To do:
Give the listing again character for character, but drop the images.

Data excerpt:
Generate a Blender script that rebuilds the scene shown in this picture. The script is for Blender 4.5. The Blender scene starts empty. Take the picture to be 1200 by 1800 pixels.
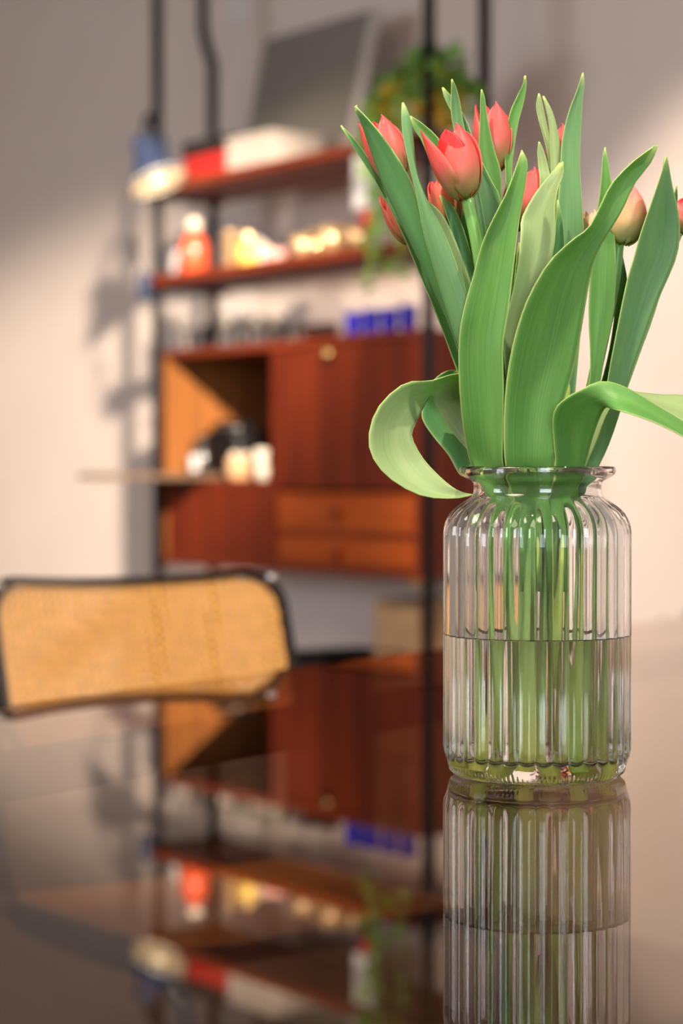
import bpy, bmesh, math, random
from mathutils import Vector, Matrix
import numpy as np
random.seed(7)
S = bpy.context.scene
COL = S.collection
PI = math.pi
# ------------------------------------------------------------------ camera
F = 3750.0                      # focal length in pixels of the 1200x1800 frame
TT = 0.73                       # table top height
HC = TT + 0.221                 # camera height
PITCH = math.atan(62 / F)
cd = bpy.data.cameras.new('camera')
cd.sensor_fit = 'VERTICAL'; cd.sensor_height = 36.0; cd.sensor_width = 24.0; cd.lens = F / 1800 * 36
cd.dof.use_dof = True; cd.dof.focus_distance = 1.56; cd.dof.aperture_fstop = 4.0
cd.clip_start = 0.05
cam = bpy.data.objects.new('camera', cd); COL.objects.link(cam)
cam.location = (0, 0, HC); cam.rotation_euler = (PI / 2 - PITCH, 0, 0)
S.camera = cam
# ------------------------------------------------------------------ world, lights, exposure
S.view_settings.view_transform = 'Standard'; S.view_settings.look = 'None'
S.view_settings.gamma = 1.0; S.view_settings.use_curve_mapping = False
S.view_settings.exposure = 0.0
S.cycles.use_denoising = True
S.cycles.max_bounces = 20; S.cycles.transmission_bounces = 18; S.cycles.glossy_bounces = 8
S.cycles.diffuse_bounces = 4; S.cycles.transparent_max_bounces = 16
S.cycles.caustics_refractive = True; S.cycles.caustics_reflective = True
S.cycles.sample_clamp_indirect = 6.0
w = bpy.data.worlds.new('world'); S.world = w; w.use_nodes = True
w.node_tree.nodes['Background'].inputs[0].default_value = (0.62, 0.72, 0.9, 1)
w.node_tree.nodes['Background'].inputs[1].default_value = 1.2
# wall unit frame: O = foot of the front left pole, E1 runs along the wall, E2 into the wall
O = Vector((-0.4467, 5.2, 0)); E1 = Vector((.598, -.8015, 0)); E2 = Vector((.8015, .598, 0))
RZ = math.atan2(E1.y, E1.x)
def W(u, t, z): return O + E1 * u + E2 * t + Vector((0, 0, z))
def spot(name, loc, aim, power, col, size, blend, rad):
    l = bpy.data.lights.new(name, 'SPOT'); l.energy = power; l.color = col; l.spot_size = math.radians(size)
    l.spot_blend = blend; l.shadow_soft_size = rad
    o = bpy.data.objects.new(name, l); COL.objects.link(o); o.location = loc
    o.rotation_euler = (Vector(aim) - Vector(loc)).to_track_quat('-Z', 'Y').to_euler(); return o
def area(name, loc, aim, power, col, sx, sy):
    l = bpy.data.lights.new(name, 'AREA'); l.shape = 'RECTANGLE'; l.size = sx; l.size_y = sy; l.energy = power; l.color = col
    o = bpy.data.objects.new(name, l); COL.objects.link(o); o.location = loc
    o.rotation_euler = (Vector(aim) - Vector(loc)).to_track_quat('-Z', 'Y').to_euler(); return o
WARM = (1.0, 0.83, 0.66)
# ceiling track spots, plus two added fill spots
SPOTS = [
    ('track_or_fill_spot', (0.36, 0.95, 2.62), W(-1.32, .35, .80), 3100, WARM, 18.5, .75, .09),
    ('track_or_fill_spot', (-0.45, 0.95, 2.62), (0.16, 1.6, .95), 170, (1.0, .88, .74), 40, .5, .035),
    ('track_or_fill_spot', (1.05, 0.95, 2.62), (0.17, 1.6, 1.0), 130, (1.0, .9, .78), 40, .5, .035),
    ('track_or_fill_spot', (-0.15, 0.95, 2.62), (-0.27, 2.86, .70), 165, WARM, 17, .5, .05),  # fill spot added to brighten the cane chair
    ('track_or_fill_spot', tuple(W(.45, -1.7, 2.62)), W(.48, .2, 1.0), 85, WARM, 40, .4, .04),
    ('track_or_fill_spot', tuple(W(1.7, -1.7, 2.62)), W(1.72, .3, .85), 270, WARM, 42, .5, .04),
    ('track_or_fill_spot', tuple(W(3.0, -1.7, 2.62)), W(3.1, .3, .95), 420, WARM, 50, .5, .04),  # added to brighten the out-of-view wall seen through the vase
]
for s_ in SPOTS: spot(*s_)
area('fill_panel_light', W(3.2, -3.6, 2.66), W(3.2, -3.6, 0), 60, (1.0, .82, .68), 1.1, 1.1)  # added overhead, out of view, to warm the ambient light
area('window_daylight', W(6.55, -3.4, 1.6), W(1.5, -1.5, 1.1), 60, (.86, .92, 1.0), 1.3, 1.1)
area('window_daylight', W(1.0, -5.45, 1.6), W(1.0, 0, 1.1), 60, (.88, .93, 1.0), 1.5, 1.1)

# ------------------------------------------------------------------ helpers
def ray(px, py):
    a = (px - 600) / F; b = -(py - 900) / F
    return Vector((a, math.cos(PITCH) + b * math.sin(PITCH), -math.sin(PITCH) + b * math.cos(PITCH)))
def P(px, py, d):
    r = ray(px, py); r = r * (d / r.y); return Vector((r.x, r.y, r.z + HC))
def UP(px, py, t):               # a sight line met with the upright plane t = const of the wall unit
    r = ray(px, py); C = Vector((0, 0, HC)); s = (t - (C - O).dot(E2)) / r.dot(E2); Q = C + r * s
    return (Q - O).dot(E1), Q.z
def new_mat(name):
    m = bpy.data.materials.new(name); m.use_nodes = True
    nt = m.node_tree; return m, nt, nt.nodes['Principled BSDF'], nt.nodes, nt.links
def mat(name, col, rough=.5, metal=0, noise=0, scale=8, bump=0, spec=.5, coat=0, stretch=(1, 1, 1), emit=None, es=0):
    m, nt, b, N, L = new_mat(name)
    b.inputs['Roughness'].default_value = rough; b.inputs['Metallic'].default_value = metal
    b.inputs['Specular IOR Level'].default_value = spec; b.inputs['Coat Weight'].default_value = coat
    b.inputs['Base Color'].default_value = (*col, 1)
    if emit: b.inputs['Emission Color'].default_value = (*emit, 1); b.inputs['Emission Strength'].default_value = es
    if noise or bump:
        tc = N.new('ShaderNodeTexCoord'); mp = N.new('ShaderNodeMapping'); mp.inputs['Scale'].default_value = stretch
        no = N.new('ShaderNodeTexNoise'); no.inputs['Scale'].default_value = scale; no.inputs['Detail'].default_value = 5
        L.new(tc.outputs['Object'], mp.inputs[0]); L.new(mp.outputs[0], no.inputs['Vector'])
        if noise:
            r = N.new('ShaderNodeValToRGB')
            r.color_ramp.elements[0].position = .3; r.color_ramp.elements[1].position = .7
            r.color_ramp.elements[0].color = (*[c * (1 - noise) for c in col], 1)
            r.color_ramp.elements[1].color = (*[min(1, c * (1 + noise)) for c in col], 1)
            L.new(no.outputs['Fac'], r.inputs[0]); L.new(r.outputs[0], b.inputs['Base Color'])
        if bump:
            bp = N.new('ShaderNodeBump'); bp.inputs['Strength'].default_value = bump; bp.inputs['Distance'].default_value = .01
            L.new(no.outputs['Fac'], bp.inputs['Height']); L.new(bp.outputs[0], b.inputs['Normal'])
    return m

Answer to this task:
Generate a Blender script that rebuilds the scene shown in this picture. The script is for Blender 4.5. The Blender scene starts empty. Take the picture to be 1200 by 1800 pixels.
import bpy, bmesh, math, random
from mathutils import Vector, Matrix
import numpy as np
random.seed(7)
S = bpy.context.scene
COL = S.collection
PI = math.pi
# ------------------------------------------------------------------ camera
F = 3750.0                      # focal length in pixels of the 1200x1800 frame
TT = 0.73                       # table top height
HC = TT + 0.221                 # camera height
PITCH = math.atan(62 / F)
cd = bpy.data.cameras.new('camera')
cd.sensor_fit = 'VERTICAL'; cd.sensor_height = 36.0; cd.sensor_width = 24.0; cd.lens = F / 1800 * 36
cd.dof.use_dof = True; cd.dof.focus_distance = 1.56; cd.dof.aperture_fstop = 4.0
cd.clip_start = 0.05
cam = bpy.data.objects.new('camera', cd); COL.objects.link(cam)
cam.location = (0, 0, HC); cam.rotation_euler = (PI / 2 - PITCH, 0, 0)
S.camera = cam
# ------------------------------------------------------------------ world, lights, exposure
S.view_settings.view_transform = 'Standard'; S.view_settings.look = 'None'
S.view_settings.gamma = 1.0; S.view_settings.use_curve_mapping = False
S.view_settings.exposure = 0.0
S.cycles.use_denoising = True
S.cycles.max_bounces = 20; S.cycles.transmission_bounces = 18; S.cycles.glossy_bounces = 8
S.cycles.diffuse_bounces = 4; S.cycles.transparent_max_bounces = 16
S.cycles.caustics_refractive = True; S.cycles.caustics_reflective = True
S.cycles.sample_clamp_indirect = 6.0
w = bpy.data.worlds.new('world'); S.world = w; w.use_nodes = True
w.node_tree.nodes['Background'].inputs[0].default_value = (0.62, 0.72, 0.9, 1)
w.node_tree.nodes['Background'].inputs[1].default_value = 1.2
# wall unit frame: O = foot of the front left pole, E1 runs along the wall, E2 into the wall
O = Vector((-0.4467, 5.2, 0)); E1 = Vector((.598, -.8015, 0)); E2 = Vector((.8015, .598, 0))
RZ = math.atan2(E1.y, E1.x)
def W(u, t, z): return O + E1 * u + E2 * t + Vector((0, 0, z))
def spot(name, loc, aim, power, col, size, blend, rad):
    l = bpy.data.lights.new(name, 'SPOT'); l.energy = power; l.color = col; l.spot_size = math.radians(size)
    l.spot_blend = blend; l.shadow_soft_size = rad
    o = bpy.data.objects.new(name, l); COL.objects.link(o); o.location = loc
    o.rotation_euler = (Vector(aim) - Vector(loc)).to_track_quat('-Z', 'Y').to_euler(); return o
def area(name, loc, aim, power, col, sx, sy):
    l = bpy.data.lights.new(name, 'AREA'); l.shape = 'RECTANGLE'; l.size = sx; l.size_y = sy; l.energy = power; l.color = col
    o = bpy.data.objects.new(name, l); COL.objects.link(o); o.location = loc
    o.rotation_euler = (Vector(aim) - Vector(loc)).to_track_quat('-Z', 'Y').to_euler(); return o
WARM = (1.0, 0.83, 0.66)
# ceiling track spots, plus two added fill spots
SPOTS = [
    ('track_or_fill_spot', (0.36, 0.95, 2.62), W(-1.32, .35, .80), 3100, WARM, 18.5, .75, .09),
    ('track_or_fill_spot', (-0.45, 0.95, 2.62), (0.16, 1.6, .95), 170, (1.0, .88, .74), 40, .5, .035),
    ('track_or_fill_spot', (1.05, 0.95, 2.62), (0.17, 1.6, 1.0), 130, (1.0, .9, .78), 40, .5, .035),
    ('track_or_fill_spot', (-0.15, 0.95, 2.62), (-0.27, 2.86, .70), 165, WARM, 17, .5, .05),  # fill spot added to brighten the cane chair
    ('track_or_fill_spot', tuple(W(.45, -1.7, 2.62)), W(.48, .2, 1.0), 85, WARM, 40, .4, .04),
    ('track_or_fill_spot', tuple(W(1.7, -1.7, 2.62)), W(1.72, .3, .85), 270, WARM, 42, .5, .04),
    ('track_or_fill_spot', tuple(W(3.0, -1.7, 2.62)), W(3.1, .3, .95), 420, WARM, 50, .5, .04),  # added to brighten the out-of-view wall seen through the vase
]
for s_ in SPOTS: spot(*s_)
area('fill_panel_light', W(3.2, -3.6, 2.66), W(3.2, -3.6, 0), 60, (1.0, .82, .68), 1.1, 1.1)  # added overhead, out of view, to warm the ambient light
area('window_daylight', W(6.55, -3.4, 1.6), W(1.5, -1.5, 1.1), 60, (.86, .92, 1.0), 1.3, 1.1)
area('window_daylight', W(1.0, -5.45, 1.6), W(1.0, 0, 1.1), 60, (.88, .93, 1.0), 1.5, 1.1)

# ------------------------------------------------------------------ helpers
def ray(px, py):
    a = (px - 600) / F; b = -(py - 900) / F
    return Vector((a, math.cos(PITCH) + b * math.sin(PITCH), -math.sin(PITCH) + b * math.cos(PITCH)))
def P(px, py, d):
    r = ray(px, py); r = r * (d / r.y); return Vector((r.x, r.y, r.z + HC))
def UP(px, py, t):               # a sight line met with the upright plane t = const of the wall unit
    r = ray(px, py); C = Vector((0, 0, HC)); s = (t - (C - O).dot(E2)) / r.dot(E2); Q = C + r * s
    return (Q - O).dot(E1), Q.z
def new_mat(name):
    m = bpy.data.materials.new(name); m.use_nodes = True
    nt = m.node_tree; return m, nt, nt.nodes['Principled BSDF'], nt.nodes, nt.links
def mat(name, col, rough=.5, metal=0, noise=0, scale=8, bump=0, spec=.5, coat=0, stretch=(1, 1, 1), emit=None, es=0):
    m, nt, b, N, L = new_mat(name)
    b.inputs['Roughness'].default_value = rough; b.inputs['Metallic'].default_value = metal
    b.inputs['Specular IOR Level'].default_value = spec; b.inputs['Coat Weight'].default_value = coat
    b.inputs['Base Color'].default_value = (*col, 1)
    if emit: b.inputs['Emission Color'].default_value = (*emit, 1); b.inputs['Emission Strength'].default_value = es
    if noise or bump:
        tc = N.new('ShaderNodeTexCoord'); mp = N.new('ShaderNodeMapping'); mp.inputs['Scale'].default_value = stretch
        no = N.new('ShaderNodeTexNoise'); no.inputs['Scale'].default_value = scale; no.inputs['Detail'].default_value = 5
        L.new(tc.outputs['Object'], mp.inputs[0]); L.new(mp.outputs[0], no.inputs['Vector'])
        if noise:
            r = N.new('ShaderNodeValToRGB')
            r.color_ramp.elements[0].position = .3; r.color_ramp.elements[1].position = .7
            r.color_ramp.elements[0].color = (*[c * (1 - noise) for c in col], 1)
            r.color_ramp.elements[1].color = (*[min(1, c * (1 + noise)) for c in col], 1)
            L.new(no.outputs['Fac'], r.inputs[0]); L.new(r.outputs[0], b.inputs['Base Color'])
        if bump:
            bp = N.new('ShaderNodeBump'); bp.inputs['Strength'].default_value = bump; bp.inputs['Distance'].default_value = .01
            L.new(no.outputs['Fac'], bp.inputs['Height']); L.new(bp.outputs[0], b.inputs['Normal'])
    return m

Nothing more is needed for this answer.